* Supplied data
..........
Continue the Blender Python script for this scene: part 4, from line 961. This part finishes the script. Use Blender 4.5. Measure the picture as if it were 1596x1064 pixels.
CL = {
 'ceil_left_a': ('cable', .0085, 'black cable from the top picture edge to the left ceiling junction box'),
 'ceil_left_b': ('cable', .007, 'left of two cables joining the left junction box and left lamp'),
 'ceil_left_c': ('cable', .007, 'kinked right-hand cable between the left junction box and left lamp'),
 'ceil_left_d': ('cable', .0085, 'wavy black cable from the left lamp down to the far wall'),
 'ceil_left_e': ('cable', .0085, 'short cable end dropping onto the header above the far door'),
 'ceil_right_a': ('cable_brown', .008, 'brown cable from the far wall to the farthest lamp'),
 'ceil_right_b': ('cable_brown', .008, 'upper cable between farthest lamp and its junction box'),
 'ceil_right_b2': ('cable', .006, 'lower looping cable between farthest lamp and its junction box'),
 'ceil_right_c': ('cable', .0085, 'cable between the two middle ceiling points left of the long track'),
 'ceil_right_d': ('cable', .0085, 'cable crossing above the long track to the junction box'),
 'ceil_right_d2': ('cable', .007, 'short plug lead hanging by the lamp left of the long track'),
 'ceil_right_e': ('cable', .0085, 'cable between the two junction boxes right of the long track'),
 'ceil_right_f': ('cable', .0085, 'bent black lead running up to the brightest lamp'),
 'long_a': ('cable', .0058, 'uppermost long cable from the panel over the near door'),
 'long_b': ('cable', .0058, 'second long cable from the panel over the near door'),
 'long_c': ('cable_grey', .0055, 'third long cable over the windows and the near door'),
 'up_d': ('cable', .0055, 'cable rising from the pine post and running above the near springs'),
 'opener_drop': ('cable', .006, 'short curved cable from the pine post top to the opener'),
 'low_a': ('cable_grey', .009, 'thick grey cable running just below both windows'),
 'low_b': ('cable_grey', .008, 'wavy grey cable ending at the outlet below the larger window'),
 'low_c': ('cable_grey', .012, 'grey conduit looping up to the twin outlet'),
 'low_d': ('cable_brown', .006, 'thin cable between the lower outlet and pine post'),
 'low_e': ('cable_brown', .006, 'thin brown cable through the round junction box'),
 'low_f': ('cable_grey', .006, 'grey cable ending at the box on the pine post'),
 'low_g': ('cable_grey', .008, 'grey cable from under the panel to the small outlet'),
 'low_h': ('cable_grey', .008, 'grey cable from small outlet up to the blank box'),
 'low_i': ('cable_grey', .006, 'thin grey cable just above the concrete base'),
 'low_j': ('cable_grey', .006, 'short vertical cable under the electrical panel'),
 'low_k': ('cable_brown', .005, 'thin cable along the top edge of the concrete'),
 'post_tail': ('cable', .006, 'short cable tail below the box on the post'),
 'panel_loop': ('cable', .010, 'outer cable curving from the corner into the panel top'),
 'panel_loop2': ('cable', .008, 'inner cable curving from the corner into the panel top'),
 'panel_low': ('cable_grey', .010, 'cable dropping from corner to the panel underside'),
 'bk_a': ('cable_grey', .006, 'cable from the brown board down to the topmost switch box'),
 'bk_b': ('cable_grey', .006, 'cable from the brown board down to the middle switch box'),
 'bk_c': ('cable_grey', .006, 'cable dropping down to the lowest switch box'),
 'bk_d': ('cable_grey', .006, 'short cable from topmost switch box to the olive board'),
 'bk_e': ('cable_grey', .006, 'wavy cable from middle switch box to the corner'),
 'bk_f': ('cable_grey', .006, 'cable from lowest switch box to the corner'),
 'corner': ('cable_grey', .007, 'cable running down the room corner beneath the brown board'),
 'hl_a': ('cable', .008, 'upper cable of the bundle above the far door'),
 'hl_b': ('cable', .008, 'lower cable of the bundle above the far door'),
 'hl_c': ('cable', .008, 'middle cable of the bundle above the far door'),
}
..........
* Task details
Print out the whole listing exactly as it appears.

* Task output
Continue the Blender Python script for this scene: part 4, from line 961. This part finishes the script. Use Blender 4.5. Measure the picture as if it were 1596x1064 pixels.
CL = {
 'ceil_left_a': ('cable', .0085, 'black cable from the top picture edge to the left ceiling junction box'),
 'ceil_left_b': ('cable', .007, 'left of two cables joining the left junction box and left lamp'),
 'ceil_left_c': ('cable', .007, 'kinked right-hand cable between the left junction box and left lamp'),
 'ceil_left_d': ('cable', .0085, 'wavy black cable from the left lamp down to the far wall'),
 'ceil_left_e': ('cable', .0085, 'short cable end dropping onto the header above the far door'),
 'ceil_right_a': ('cable_brown', .008, 'brown cable from the far wall to the farthest lamp'),
 'ceil_right_b': ('cable_brown', .008, 'upper cable between farthest lamp and its junction box'),
 'ceil_right_b2': ('cable', .006, 'lower looping cable between farthest lamp and its junction box'),
 'ceil_right_c': ('cable', .0085, 'cable between the two middle ceiling points left of the long track'),
 'ceil_right_d': ('cable', .0085, 'cable crossing above the long track to the junction box'),
 'ceil_right_d2': ('cable', .007, 'short plug lead hanging by the lamp left of the long track'),
 'ceil_right_e': ('cable', .0085, 'cable between the two junction boxes right of the long track'),
 'ceil_right_f': ('cable', .0085, 'bent black lead running up to the brightest lamp'),
 'long_a': ('cable', .0058, 'uppermost long cable from the panel over the near door'),
 'long_b': ('cable', .0058, 'second long cable from the panel over the near door'),
 'long_c': ('cable_grey', .0055, 'third long cable over the windows and the near door'),
 'up_d': ('cable', .0055, 'cable rising from the pine post and running above the near springs'),
 'opener_drop': ('cable', .006, 'short curved cable from the pine post top to the opener'),
 'low_a': ('cable_grey', .009, 'thick grey cable running just below both windows'),
 'low_b': ('cable_grey', .008, 'wavy grey cable ending at the outlet below the larger window'),
 'low_c': ('cable_grey', .012, 'grey conduit looping up to the twin outlet'),
 'low_d': ('cable_brown', .006, 'thin cable between the lower outlet and pine post'),
 'low_e': ('cable_brown', .006, 'thin brown cable through the round junction box'),
 'low_f': ('cable_grey', .006, 'grey cable ending at the box on the pine post'),
 'low_g': ('cable_grey', .008, 'grey cable from under the panel to the small outlet'),
 'low_h': ('cable_grey', .008, 'grey cable from small outlet up to the blank box'),
 'low_i': ('cable_grey', .006, 'thin grey cable just above the concrete base'),
 'low_j': ('cable_grey', .006, 'short vertical cable under the electrical panel'),
 'low_k': ('cable_brown', .005, 'thin cable along the top edge of the concrete'),
 'post_tail': ('cable', .006, 'short cable tail below the box on the post'),
 'panel_loop': ('cable', .010, 'outer cable curving from the corner into the panel top'),
 'panel_loop2': ('cable', .008, 'inner cable curving from the corner into the panel top'),
 'panel_low': ('cable_grey', .010, 'cable dropping from corner to the panel underside'),
 'bk_a': ('cable_grey', .006, 'cable from the brown board down to the topmost switch box'),
 'bk_b': ('cable_grey', .006, 'cable from the brown board down to the middle switch box'),
 'bk_c': ('cable_grey', .006, 'cable dropping down to the lowest switch box'),
 'bk_d': ('cable_grey', .006, 'short cable from topmost switch box to the olive board'),
 'bk_e': ('cable_grey', .006, 'wavy cable from middle switch box to the corner'),
 'bk_f': ('cable_grey', .006, 'cable from lowest switch box to the corner'),
 'corner': ('cable_grey', .007, 'cable running down the room corner beneath the brown board'),
 'hl_a': ('cable', .008, 'upper cable of the bundle above the far door'),
 'hl_b': ('cable', .008, 'lower cable of the bundle above the far door'),
 'hl_c': ('cable', .008, 'middle cable of the bundle above the far door'),
}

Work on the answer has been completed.